Gaming in Windows 7

23 July 2009

Its official, Microsoft has signed off on Windows 7 Ready To Manufacture (RTM), and some OEMs will be receiving the OS in its completed state this week.

The release of the OS will be followed by service packs and various incremental updates, but as it stands, it is effectively ready to go to retail. The final build is Windows 7 7600.16385.

The OS will be hitting retail shelves on October 22, and from that point it is expected that new PCs will ship with Windows 7 installed, finally ending the disastrous Vista era.

We have been using the OS on our primary gaming rig since Microsoft sent Windows 7 RC our way, and we have been highly impressed by it in every single department.

From the gorgeous interface to the speed and responsiveness, Windows 7 is looking very promising at this stage.

We were initially worried about hardware and software support for the unreleased OS, but discovered that all our hardware was instantly recognized and installed without Windows missing a step. Even our two 4870s in crossfire were recognised and worked without any tweaking or editing driver configurations, an impressive feat for an OS that ATi only officially recognized today with the release of Catalyst 9.7.

We tried a broad selection of games released over the past two years, including Bioshock, Crysis Warhead and CoD4.

Without any tinkering, they all ran, and we were pleasantly impressed by high frame rates.

While not quite as quick as XP, the new OS left Vista choking in its dust.

In DX 10 mode Windows 7 ran Crysis Warhead with everything set to enthusiast and 4xAA enabled running between 20-40 fps with a consistent average of around 32fps.
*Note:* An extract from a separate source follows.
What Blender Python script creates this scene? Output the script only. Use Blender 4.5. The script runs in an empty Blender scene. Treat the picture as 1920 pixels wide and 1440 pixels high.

Our admittedly monstrous test rig (AMD Phenom II 955BE, 2x 4870 2Gb VaporX, 4GB Mushkin DDR 3 1600MHz) maintained frame rates of 60 with vertical-sync enabled in every other game maxed out with 4xAA enabled.

The performance was very close to Windows XP SP3 in DX9 mode, and put Vista to shame. Quite frankly, if Windows 7 can perform as well as it does in RC form without properly optimized drivers, then we are confident that over the next few months as the OS is fine tuned and drivers are matured it will outstrip XP in gaming performance quite easily.

Of course with DX11 set for release alongside Windows 7 in October, the playing field is expected to shift. However, for now the OS is looking very good.

The only issue with Windows 7 RC is that Punkbuster does not work correctly in it. This means that online games such as CoD4 will kick players out periodically due to Punkbuster not recognizing the OS.

With Windows 7 going RTM this week it should not be too long before the Punkbuster issue is resolved.

Once this issue is solved there will be no reason to continue running a dual-boot setup with Windows XP.